Consumer Confidence Decline Fuels Fed Easing Expectations
Adding to the pressure on the U.S. dollar and expectations for Federal Reserve easing was the release of the Conference Board's consumer surveys on Tuesday. The data revealed that consumer confidence fell significantly below forecasts, coming in at 98.7 compared to the anticipated 104 for the month. Attention also focused on the labour market differential metric, which tracks the gap between the percentage of consumers who believe jobs are plentiful and those who think jobs are hard to find. This gap continued to widen, suggesting a higher U.S. unemployment rate in the September jobs report, due next Friday.
The Federal Reserve had projected the unemployment rate to rise to 4.4% by year-end. If it exceeds this level, as the data indicates, the market may be justified in anticipating another 50 basis point rate cut during the Fed's November or December meetings.
Sterling's Bullish Momentum Continues in Q3
The strong performance of the British pound from the first half of the year has extended into the third quarter, supported by positive UK economic data, including this week's PMI reports. With expected growth differentials influencing G10 currencies, the pound has benefited from its attractive yield appeal. Additionally, heightened risk appetite has further boosted sterling. As a result, GBP/USD has risen above $1.34 and GBP/EUR above €1.20, both reaching over two-year highs.
This doesn’t rule out GBP/USD extending towards $1.35, but the upward momentum may begin to fade sooner, especially if we see increased FX volatility due to month- and quarter-end flows this week.
Euro Rebounds on China Stimulus, but Economic and Political Risks Loom
The euro bounced back after briefly dipping below $1.11 at the start of the week, lifted by improved global sentiment following China’s announcement of an economic stimulus plan aimed at meeting year-end growth targets. European stocks rallied, with the French CAC 40 climbing over 1% to a three-week high, driven by gains in the luxury sector, which stands to benefit from China’s recovery efforts. However, European bonds faced selling pressure amid this risk-on environment.
Despite the market’s positive reaction, underlying concerns about the Eurozone economy persist. Germany’s business outlook has deteriorated, with the Ifo institute’s expectations index falling to 86.3 in September, its lowest since February, while the current conditions index dropped to a four-year low of 84.4. These disappointing figures, along with weak flash PMIs and declining business and consumer sentiment across the Eurozone, have fuelled expectations of a European Central Bank (ECB) rate cut in October. The probability of a cut, reflected in the OIS curve, has risen from 40% to 63% this week, despite opposition from some ECB officials. While ECB’s Muller acknowledged the potential for a rate cut, he warned that there may not be enough data to support a definitive decision by next month.

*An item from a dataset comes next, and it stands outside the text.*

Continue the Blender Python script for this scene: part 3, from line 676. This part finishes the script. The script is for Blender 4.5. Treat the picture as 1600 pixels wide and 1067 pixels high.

Adding to the euro’s challenges is political uncertainty in France. The 10-year OAT-Bund yield spread has widened to 78 basis points, the highest since August, as investors grow concerned over France’s delayed budget and the threat of a no-confidence vote. Prime Minister Barnier’s government faces an October 1 deadline to submit the budget for parliamentary debate, with potential for further political instability. Additionally, Fitch and Moody’s are set to review France’s fiscal health on October 11 and 25, following an earlier downgrade by S&P Global. These factors are contributing to a higher risk premium for French debt and could weigh on the euro in the weeks ahead.